December 12, 2007 (the date of publication in Russian)

Alexander Rudakov


Pre-war borders to be re-established?

For a long time, Washington and Brussels shared the view that the only problem of the sovereign republic of Moldova is "Russian imperialism", which prevents Kishinev (Chisinau) from taking the right bank of the Dniester under control. The reality appeared to be more complicated than sundry schemes. Last week, Moldova's President Vladimir Voronin, who used to display loyalty to Western powers and rejected the Russian plan of reconciliation through federalization of the republic, declared that he is going to report to the EU headquarters for insolence of a particular state which "is waging aggression" against his country. This state appeared to be the democratic Romania, presently a member of both the EU and NATO.

Mr. Voronin admitted he had been tolerating the pressure for years. "We hoped Romania's behavior to change after entering the EU", he sadly stated. "But now, we see we've committed a mistake. Romania has lately become even more aggressive".

It was shocking for Mr. Voronin to find out that the Bucharest officials are going to dispute Moldova's sovereignty, and view the country as an "unlawfully alienated territory".

In late November, Filip Teodorescu, Romania's Ambassador in Kishinev, characterized the 1947 Paris Treaty, establishing Romania's borders as "a falsification of history". He claimed that the document was signed "because Romania at that time was defeated and occupied country" at that time. Teodorescu is convinced that the Paris Peace Treaty is not more legitimate, and can't serve as a juridical substantiation for the existing Romania-Moldova border along the Prut river.

This statement sounded strange, regarding the fact that Romania was not an occupied country by the end of the war. After the pro-Nazi dictator Ion Antonescu was overthrown, Romania joined the anti-Hitler coalition and fought on the Soviet side, deserving later a territorial reward. Romania's new borders included a part of Transylvania, alienated from the country shortly before the war on the decision of international arbitration under the auspices of Nazi Germany. It is noteworthy that after the war, neither the relatively independent leftist dictator Ceausescu nor King Mihai laid claims on Moldova.

Today's Bucharest, however, is driven not by a historical but a political logic. The leading parties of Romania have to look back at the supporters of Great Romania party which demands annexation of not only Moldova but also the Ukrainian territory of Bukovina. Therefore, Romania's intent to dispute legitimacy of Moldova’s independence may severe tensions also with Kiev. The last meeting of Presidents Trajan Basescu and Viktor Yushchenko in November resulted with a hysterical outburst from Ukraine's side, indicating probability of this development.

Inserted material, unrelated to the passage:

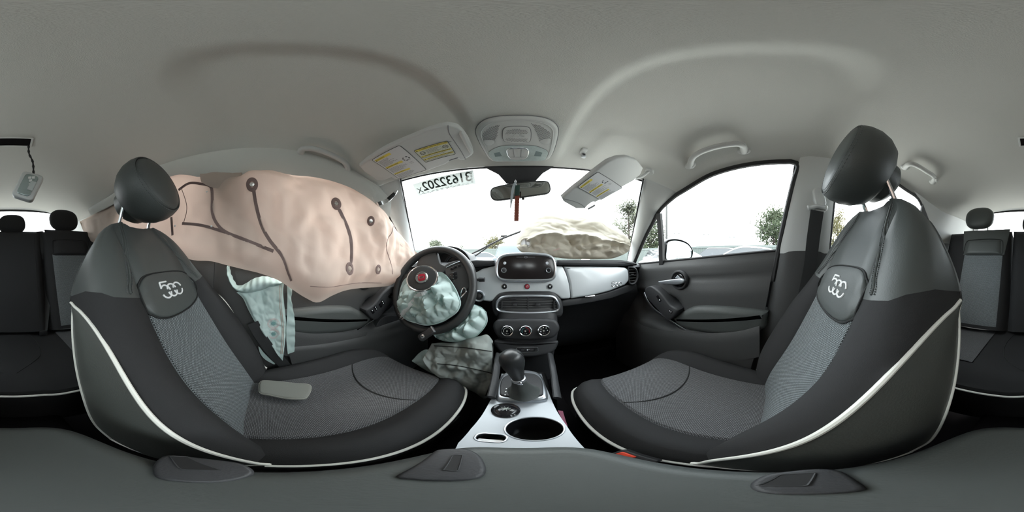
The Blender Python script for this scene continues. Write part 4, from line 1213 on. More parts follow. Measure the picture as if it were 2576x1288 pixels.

Viewing the problem from the standpoint of Russian interests, the paradox of an aggressor under aggression (Moldova, in its turn, would like to overtake the presently independent, though unrecognized Republic of Transdniester) may become the key for a radical solution of the Transdniester problem. In case Moldova rejects the Paris Treaty, it won't anyway be able to lay claims on Transdniester. This fact is well understood in Bucharest: in late 2006, President Trajan Basescu, offering Moldova to enter the EU in an alliance, spoke about Dniester as of the future border of the state. In its turn, Transdniester will acquire prefect legal grounds for becoming a part of Russia (this option is supported by an absolute majority of Transdniester's population).